Some years passed before I saw him again.  We met for coffee and I learned that he was an investigator for the Torrance Police Department. That figured. His knack of careful observation and understanding of "criminal" behavior, I'm sure, made him a good investigator.

"I was driving one day and I heard an ad on the radio for police officers in the city of Montebello," he told me. "I was just bumming around surfing, so I checked it out." The rest is history, as they say.

The last time I saw him was in Palm Springs at a class get-together for a few of the guys and our wives. He looked good.
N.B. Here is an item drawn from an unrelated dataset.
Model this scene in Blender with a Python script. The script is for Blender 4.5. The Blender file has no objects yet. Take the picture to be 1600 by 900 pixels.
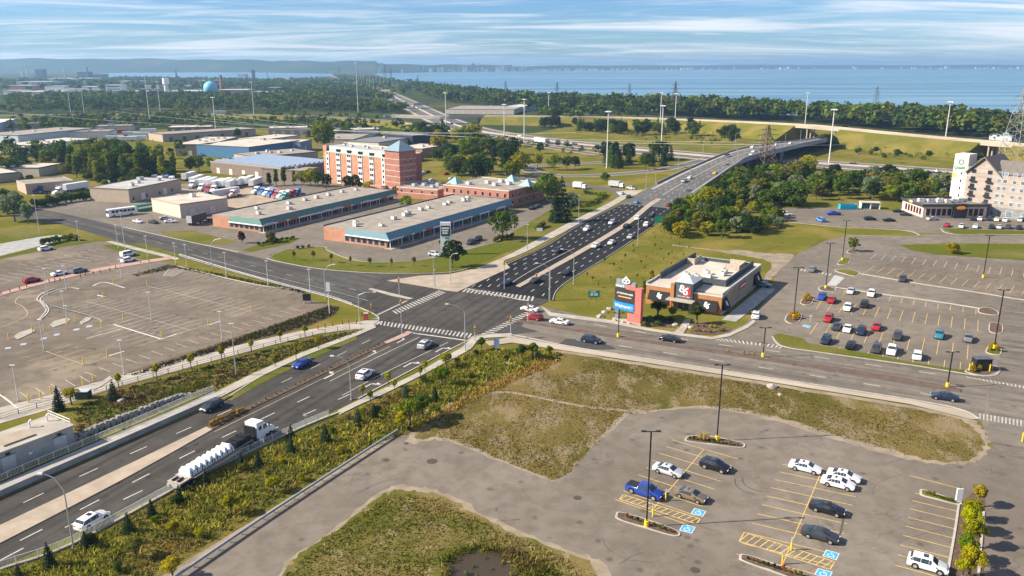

He said he hadn't surfed in years, but I could see that he had been lifting weights from size of his chest and biceps. He still had the broad shoulders that enabled him to ride tandem on a surfboard while holding up an acrobatic woman.

I mentioned that I was surfing again in Santa Cruz. He asked me if I knew Bob Scott, one of his fellow tandem competitors in the '60s, who was from Santa Cruz. I said, yes, assuming he was referring to Doc Scott, a local icon and developer of Pro-Plugs ear plugs to protect the ear canal from the cold Northern California water. I made a note to ask Doc the next time I saw him if he remembered Andy.

He was driving a Corvette, his car of choice following high school. He liked fast, high-profile cars. He married an Italian woman whom he had rescued one night while on his police beat.

"Look at Paul," he turned his head toward a mutual high school friend who was standing, arms akimbo -- hands on his hips -- chatting with a few of the guys. "That's the same stance he took standing behind the starting blocks before a race."

Sure enough, Paul, at one time a top sprinter, had taken that same posture. I thought to myself, only Conahan would have noticed and remembered. It was Paul who informed me of Andy's passing. Paul had called to catch up a year or so after Palm Springs and talked to Andy's wife who explained his unexpected and hasty demise from ALS.

I am so glad that I got to see Andy again after so many years. In my mind, he will always be a surfing giant.